Information supplied:
○ ○ ○ ○
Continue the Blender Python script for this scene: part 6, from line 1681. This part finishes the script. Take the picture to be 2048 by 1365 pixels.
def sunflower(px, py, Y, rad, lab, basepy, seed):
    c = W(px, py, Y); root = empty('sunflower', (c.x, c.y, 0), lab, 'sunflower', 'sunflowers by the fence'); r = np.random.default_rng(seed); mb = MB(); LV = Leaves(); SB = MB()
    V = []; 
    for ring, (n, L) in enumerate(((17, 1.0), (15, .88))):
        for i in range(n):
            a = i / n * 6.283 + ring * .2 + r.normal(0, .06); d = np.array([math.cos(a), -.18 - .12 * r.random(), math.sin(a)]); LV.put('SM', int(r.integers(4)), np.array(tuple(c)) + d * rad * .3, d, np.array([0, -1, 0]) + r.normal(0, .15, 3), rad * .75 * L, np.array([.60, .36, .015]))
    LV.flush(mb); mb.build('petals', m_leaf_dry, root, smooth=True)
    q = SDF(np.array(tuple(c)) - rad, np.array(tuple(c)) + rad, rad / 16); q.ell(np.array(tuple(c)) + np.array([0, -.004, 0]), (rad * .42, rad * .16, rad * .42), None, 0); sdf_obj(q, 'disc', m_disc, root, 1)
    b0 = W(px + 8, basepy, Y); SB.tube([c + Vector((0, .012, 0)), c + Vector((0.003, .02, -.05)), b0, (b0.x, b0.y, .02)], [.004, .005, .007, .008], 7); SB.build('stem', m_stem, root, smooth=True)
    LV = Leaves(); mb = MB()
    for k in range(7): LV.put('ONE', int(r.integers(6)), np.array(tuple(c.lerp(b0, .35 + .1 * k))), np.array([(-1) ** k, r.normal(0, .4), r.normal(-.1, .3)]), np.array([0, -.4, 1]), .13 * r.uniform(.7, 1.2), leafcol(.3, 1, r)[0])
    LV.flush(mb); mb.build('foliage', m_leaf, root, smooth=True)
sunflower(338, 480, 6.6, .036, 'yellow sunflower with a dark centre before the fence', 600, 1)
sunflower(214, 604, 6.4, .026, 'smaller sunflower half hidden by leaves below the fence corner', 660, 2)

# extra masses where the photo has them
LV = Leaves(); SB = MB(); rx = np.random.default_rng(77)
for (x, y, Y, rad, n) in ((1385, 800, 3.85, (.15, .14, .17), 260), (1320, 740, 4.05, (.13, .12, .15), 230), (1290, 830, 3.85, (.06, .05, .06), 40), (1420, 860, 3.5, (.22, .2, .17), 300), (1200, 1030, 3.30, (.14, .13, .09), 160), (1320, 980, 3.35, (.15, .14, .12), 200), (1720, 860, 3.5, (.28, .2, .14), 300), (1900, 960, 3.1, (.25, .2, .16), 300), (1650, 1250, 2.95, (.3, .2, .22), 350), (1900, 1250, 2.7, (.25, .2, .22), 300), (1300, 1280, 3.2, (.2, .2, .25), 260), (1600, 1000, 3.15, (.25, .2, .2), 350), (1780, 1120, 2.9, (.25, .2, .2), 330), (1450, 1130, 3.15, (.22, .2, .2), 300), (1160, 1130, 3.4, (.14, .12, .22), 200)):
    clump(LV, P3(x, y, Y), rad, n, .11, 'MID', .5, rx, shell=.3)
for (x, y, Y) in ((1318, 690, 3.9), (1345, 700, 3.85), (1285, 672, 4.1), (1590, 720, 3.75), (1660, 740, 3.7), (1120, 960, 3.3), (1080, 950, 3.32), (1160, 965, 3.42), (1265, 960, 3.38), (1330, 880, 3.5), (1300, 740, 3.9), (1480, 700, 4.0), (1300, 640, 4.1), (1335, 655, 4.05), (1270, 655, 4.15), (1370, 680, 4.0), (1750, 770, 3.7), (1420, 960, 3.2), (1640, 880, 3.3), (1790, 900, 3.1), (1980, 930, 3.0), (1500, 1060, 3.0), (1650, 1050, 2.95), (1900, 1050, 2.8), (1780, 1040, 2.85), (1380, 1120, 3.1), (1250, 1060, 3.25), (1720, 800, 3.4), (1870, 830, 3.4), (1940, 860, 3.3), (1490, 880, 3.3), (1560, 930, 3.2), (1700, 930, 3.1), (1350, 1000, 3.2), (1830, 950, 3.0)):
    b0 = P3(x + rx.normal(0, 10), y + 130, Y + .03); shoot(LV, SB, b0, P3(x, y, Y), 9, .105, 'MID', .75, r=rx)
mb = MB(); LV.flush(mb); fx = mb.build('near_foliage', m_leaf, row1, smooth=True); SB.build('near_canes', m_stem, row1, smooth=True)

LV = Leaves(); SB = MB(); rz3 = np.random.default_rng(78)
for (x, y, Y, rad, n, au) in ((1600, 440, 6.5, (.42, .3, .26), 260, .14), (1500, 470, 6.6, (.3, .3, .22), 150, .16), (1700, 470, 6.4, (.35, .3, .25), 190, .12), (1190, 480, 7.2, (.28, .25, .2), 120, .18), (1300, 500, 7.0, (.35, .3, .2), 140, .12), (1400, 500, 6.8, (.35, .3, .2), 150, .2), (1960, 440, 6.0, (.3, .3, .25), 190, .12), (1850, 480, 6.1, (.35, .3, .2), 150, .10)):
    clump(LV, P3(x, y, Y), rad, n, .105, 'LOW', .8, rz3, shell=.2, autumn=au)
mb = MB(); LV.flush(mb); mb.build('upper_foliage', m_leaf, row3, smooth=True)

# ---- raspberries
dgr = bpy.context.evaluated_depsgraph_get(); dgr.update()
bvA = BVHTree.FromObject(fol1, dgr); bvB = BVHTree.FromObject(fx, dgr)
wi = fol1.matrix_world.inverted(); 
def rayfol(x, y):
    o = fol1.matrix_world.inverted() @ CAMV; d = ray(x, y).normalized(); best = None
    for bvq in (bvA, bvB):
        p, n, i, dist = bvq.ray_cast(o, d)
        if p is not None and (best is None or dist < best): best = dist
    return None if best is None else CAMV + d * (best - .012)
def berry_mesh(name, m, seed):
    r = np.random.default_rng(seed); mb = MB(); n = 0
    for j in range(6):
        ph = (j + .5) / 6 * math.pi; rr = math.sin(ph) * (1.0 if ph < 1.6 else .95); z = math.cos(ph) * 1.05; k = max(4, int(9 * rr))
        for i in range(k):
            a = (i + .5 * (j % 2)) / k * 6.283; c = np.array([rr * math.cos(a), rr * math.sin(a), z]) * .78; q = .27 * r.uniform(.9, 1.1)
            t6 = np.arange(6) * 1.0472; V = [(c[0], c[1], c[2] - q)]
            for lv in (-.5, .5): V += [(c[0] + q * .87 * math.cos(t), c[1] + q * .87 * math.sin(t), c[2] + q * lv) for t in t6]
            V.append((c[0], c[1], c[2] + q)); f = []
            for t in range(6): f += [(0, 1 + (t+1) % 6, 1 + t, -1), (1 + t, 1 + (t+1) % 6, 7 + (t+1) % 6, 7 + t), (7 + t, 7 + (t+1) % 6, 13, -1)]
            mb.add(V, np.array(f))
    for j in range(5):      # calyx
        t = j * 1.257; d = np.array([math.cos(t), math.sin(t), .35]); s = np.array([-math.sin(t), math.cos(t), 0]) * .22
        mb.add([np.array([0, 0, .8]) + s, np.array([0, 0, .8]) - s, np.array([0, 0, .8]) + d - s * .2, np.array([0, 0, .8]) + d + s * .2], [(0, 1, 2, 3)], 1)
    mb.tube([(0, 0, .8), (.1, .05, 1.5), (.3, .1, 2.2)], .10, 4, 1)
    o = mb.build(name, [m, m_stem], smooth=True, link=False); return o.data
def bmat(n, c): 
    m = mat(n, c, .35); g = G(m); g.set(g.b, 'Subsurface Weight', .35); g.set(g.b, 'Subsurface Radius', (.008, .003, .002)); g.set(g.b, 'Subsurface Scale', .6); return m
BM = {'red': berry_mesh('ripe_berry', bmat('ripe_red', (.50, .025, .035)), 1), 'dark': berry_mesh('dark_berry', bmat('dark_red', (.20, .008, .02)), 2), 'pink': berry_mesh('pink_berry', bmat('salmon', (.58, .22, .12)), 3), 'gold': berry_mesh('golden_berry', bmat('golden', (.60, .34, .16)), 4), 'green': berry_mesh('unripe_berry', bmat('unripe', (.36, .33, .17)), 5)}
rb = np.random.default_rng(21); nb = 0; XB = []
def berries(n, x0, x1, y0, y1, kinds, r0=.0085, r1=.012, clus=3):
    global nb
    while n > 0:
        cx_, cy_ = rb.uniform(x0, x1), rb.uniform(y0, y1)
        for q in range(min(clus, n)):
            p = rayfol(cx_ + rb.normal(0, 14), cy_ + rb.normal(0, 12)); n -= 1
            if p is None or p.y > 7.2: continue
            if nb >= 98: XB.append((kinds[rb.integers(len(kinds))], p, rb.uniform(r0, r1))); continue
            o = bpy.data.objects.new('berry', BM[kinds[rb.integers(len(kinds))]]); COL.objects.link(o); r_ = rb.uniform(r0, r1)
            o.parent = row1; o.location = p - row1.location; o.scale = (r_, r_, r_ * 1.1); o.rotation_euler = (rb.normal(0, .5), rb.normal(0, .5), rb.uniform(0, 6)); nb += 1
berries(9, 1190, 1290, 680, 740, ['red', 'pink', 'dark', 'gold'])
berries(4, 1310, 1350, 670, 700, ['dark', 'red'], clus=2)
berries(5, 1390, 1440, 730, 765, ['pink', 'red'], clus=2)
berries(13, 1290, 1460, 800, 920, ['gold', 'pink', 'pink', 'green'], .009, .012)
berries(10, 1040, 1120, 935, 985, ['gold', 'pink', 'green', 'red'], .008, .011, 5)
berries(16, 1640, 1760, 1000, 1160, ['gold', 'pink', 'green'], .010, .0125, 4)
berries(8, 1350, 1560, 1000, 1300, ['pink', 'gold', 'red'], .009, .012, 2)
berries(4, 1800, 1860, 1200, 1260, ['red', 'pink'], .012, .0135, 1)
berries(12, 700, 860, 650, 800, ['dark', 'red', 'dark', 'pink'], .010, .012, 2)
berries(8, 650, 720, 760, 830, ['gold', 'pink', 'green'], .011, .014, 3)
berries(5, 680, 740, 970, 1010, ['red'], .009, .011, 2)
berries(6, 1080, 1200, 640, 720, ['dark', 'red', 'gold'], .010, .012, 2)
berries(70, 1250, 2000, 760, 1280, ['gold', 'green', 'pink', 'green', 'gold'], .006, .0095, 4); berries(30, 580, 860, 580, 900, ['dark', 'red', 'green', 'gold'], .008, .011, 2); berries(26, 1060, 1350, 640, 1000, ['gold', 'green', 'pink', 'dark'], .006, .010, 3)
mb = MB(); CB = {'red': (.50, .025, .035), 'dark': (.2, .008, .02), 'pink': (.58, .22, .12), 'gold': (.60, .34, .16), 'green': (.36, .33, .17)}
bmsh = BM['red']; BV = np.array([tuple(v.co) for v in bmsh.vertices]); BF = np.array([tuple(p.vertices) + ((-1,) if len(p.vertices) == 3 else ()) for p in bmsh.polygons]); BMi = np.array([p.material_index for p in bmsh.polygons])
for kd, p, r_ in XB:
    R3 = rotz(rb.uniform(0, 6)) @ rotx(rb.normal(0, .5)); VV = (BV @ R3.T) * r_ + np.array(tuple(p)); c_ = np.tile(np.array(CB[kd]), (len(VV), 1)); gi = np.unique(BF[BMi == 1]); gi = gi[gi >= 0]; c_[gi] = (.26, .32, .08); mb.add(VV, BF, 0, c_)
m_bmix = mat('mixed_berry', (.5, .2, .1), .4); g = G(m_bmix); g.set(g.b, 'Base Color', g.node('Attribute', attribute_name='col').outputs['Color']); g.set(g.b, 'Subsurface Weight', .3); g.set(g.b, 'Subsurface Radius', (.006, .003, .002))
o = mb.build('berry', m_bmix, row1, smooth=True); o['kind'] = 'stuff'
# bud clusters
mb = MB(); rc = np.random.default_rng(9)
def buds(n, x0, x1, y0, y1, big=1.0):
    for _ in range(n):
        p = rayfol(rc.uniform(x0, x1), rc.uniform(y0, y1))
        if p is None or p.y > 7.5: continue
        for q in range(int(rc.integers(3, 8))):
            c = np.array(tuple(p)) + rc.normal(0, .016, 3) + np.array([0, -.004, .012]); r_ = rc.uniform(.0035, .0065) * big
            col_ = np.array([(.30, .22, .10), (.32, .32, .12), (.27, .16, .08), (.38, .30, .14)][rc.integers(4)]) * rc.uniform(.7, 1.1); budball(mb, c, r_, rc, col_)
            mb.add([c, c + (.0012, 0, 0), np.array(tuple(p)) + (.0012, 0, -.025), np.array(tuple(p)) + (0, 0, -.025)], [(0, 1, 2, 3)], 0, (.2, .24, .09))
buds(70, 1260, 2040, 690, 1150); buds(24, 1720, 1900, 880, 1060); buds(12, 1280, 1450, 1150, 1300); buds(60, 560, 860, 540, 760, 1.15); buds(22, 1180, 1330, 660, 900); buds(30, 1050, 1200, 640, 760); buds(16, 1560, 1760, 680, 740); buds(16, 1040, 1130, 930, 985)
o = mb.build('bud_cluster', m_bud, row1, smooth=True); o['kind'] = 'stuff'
○ ○ ○ ○
Task prompt: Return exactly the lines that run from the top of the listing above to the line containing "sunflower(214, 604, 6.4, .026, 'smaller", please, keeping both end lines and leaving out everything else.

Task result:
Continue the Blender Python script for this scene: part 6, from line 1681. This part finishes the script. Take the picture to be 2048 by 1365 pixels.
def sunflower(px, py, Y, rad, lab, basepy, seed):
    c = W(px, py, Y); root = empty('sunflower', (c.x, c.y, 0), lab, 'sunflower', 'sunflowers by the fence'); r = np.random.default_rng(seed); mb = MB(); LV = Leaves(); SB = MB()
    V = []; 
    for ring, (n, L) in enumerate(((17, 1.0), (15, .88))):
        for i in range(n):
            a = i / n * 6.283 + ring * .2 + r.normal(0, .06); d = np.array([math.cos(a), -.18 - .12 * r.random(), math.sin(a)]); LV.put('SM', int(r.integers(4)), np.array(tuple(c)) + d * rad * .3, d, np.array([0, -1, 0]) + r.normal(0, .15, 3), rad * .75 * L, np.array([.60, .36, .015]))
    LV.flush(mb); mb.build('petals', m_leaf_dry, root, smooth=True)
    q = SDF(np.array(tuple(c)) - rad, np.array(tuple(c)) + rad, rad / 16); q.ell(np.array(tuple(c)) + np.array([0, -.004, 0]), (rad * .42, rad * .16, rad * .42), None, 0); sdf_obj(q, 'disc', m_disc, root, 1)
    b0 = W(px + 8, basepy, Y); SB.tube([c + Vector((0, .012, 0)), c + Vector((0.003, .02, -.05)), b0, (b0.x, b0.y, .02)], [.004, .005, .007, .008], 7); SB.build('stem', m_stem, root, smooth=True)
    LV = Leaves(); mb = MB()
    for k in range(7): LV.put('ONE', int(r.integers(6)), np.array(tuple(c.lerp(b0, .35 + .1 * k))), np.array([(-1) ** k, r.normal(0, .4), r.normal(-.1, .3)]), np.array([0, -.4, 1]), .13 * r.uniform(.7, 1.2), leafcol(.3, 1, r)[0])
    LV.flush(mb); mb.build('foliage', m_leaf, root, smooth=True)
sunflower(338, 480, 6.6, .036, 'yellow sunflower with a dark centre before the fence', 600, 1)
sunflower(214, 604, 6.4, .026, 'smaller sunflower half hidden by leaves below the fence corner', 660, 2)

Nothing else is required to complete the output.